Jacques Bouchard allait enfoncer le clou en présentant les bibliothèques centrales de prêt (BCP) québécoises - essentiellement celle des Laurentides, dont il est le directeur - « d'un point de vue socio-affectif empirique » dans le cadre des réalités rurales québécoises. Bien qu'il nous ait mis en garde contre tout transfert abusif d'une réalité à l'autre, il a reconnu une large similitude entre la réalité décrite par le géographe français et celle qu'il connait : seules les distances sont sans commune mesure.
Le statut de nos établissements nous sépare davantage : les BCP québécoises sont des « compagnies privées » sans but lucratif qui fonctionnent comme des coopératives entièrement au service de leurs membres, statut de PME 7 qui présente des opportunités différentes de celles d'un service au sein d'une administration. Les BCP se sont développées avec le réseau des bibliothèques publiques à partir de la « révolution tranquille des années 60 », quand le Québec a rattrapé en une dizaine d'années un siècle de retard en matière de scolarisation. Elles s'inscrivent dans les objectifs des élus d'attirer les gens dans leurs villages en leur montrant qu'ils auront les mêmes services qu'en ville, et dans l'habitude d'entaide qui compense les capacités financières limitées.
Leurs missions (consultants-experts, fournisseurs de biens culturels, soutiens et animateurs des réseaux, coordinateurs du partage des ressources entre membres, centres de ressources) sont fixés par la loi. Leur statut de compagnies privées rend leur travail nécessairement plus incisif : l'emploi des salariés n'est garanti que si les ressources, dont 20 à 40 % proviennent des municipalités, ne baissent pas de 7 %. Aussi doivent-elles être très attentives à leur image.
Pour l'avenir, Jacques Bouchard distingue plus de raisons de développement (le vieillissement de la population qui entraîne davantage de temps libre, la hausse des besoins en formation continue, le transfert de responsabilités vers les gouvernements locaux) que de régression (l'érosion du tissu social avec les départs vers la ville, l'appauvrissement des petites collectivités, et l'augmentation du nombre des résidents secondaires qui demandent davantage d'activités culturelles que de services permanents).
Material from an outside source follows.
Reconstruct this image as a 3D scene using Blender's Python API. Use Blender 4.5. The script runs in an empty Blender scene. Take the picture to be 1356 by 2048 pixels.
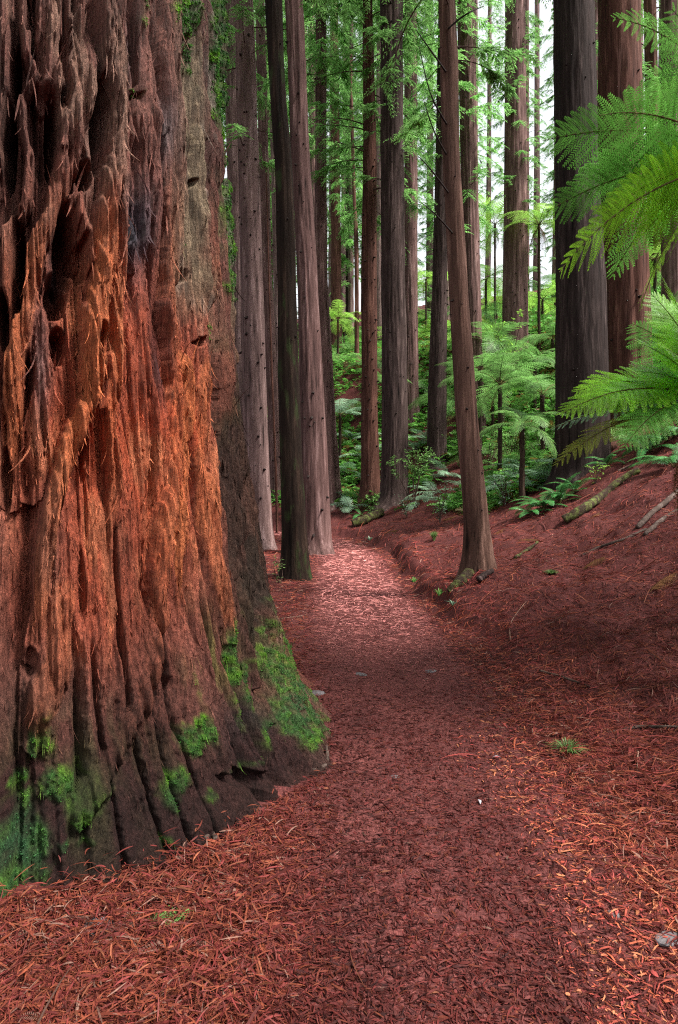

Il prévoit le développement du travail en réseau nécessaire pour satisfaire les besoins, d'autant que l'évolution des bibliothèques affichées manifeste une tendance nette, pour le plaisir du bibliothécaire « socio-affectif qui ne veut pas vivre au socio-culturel » : « On va vers la bibliothèque d'information ». Il reste donc aux bédépistes français à faire en sorte que tous les ruraux trouvent dans leur « espace de vie » une bibliothèque digne de la BPI 8, le prêt en plus.
Françoise Gerbault, concluant ces journées, posait la question de fond : « Y a-t-il une spécificité du rural ? ». Vous connaîtrez la réponse en lisant le compte rendu intégral de ces journées qui sera publié dans le courant de l'année, mais sachez qu'elle ne remet pas en cause les conclusions de notre collègue québécois.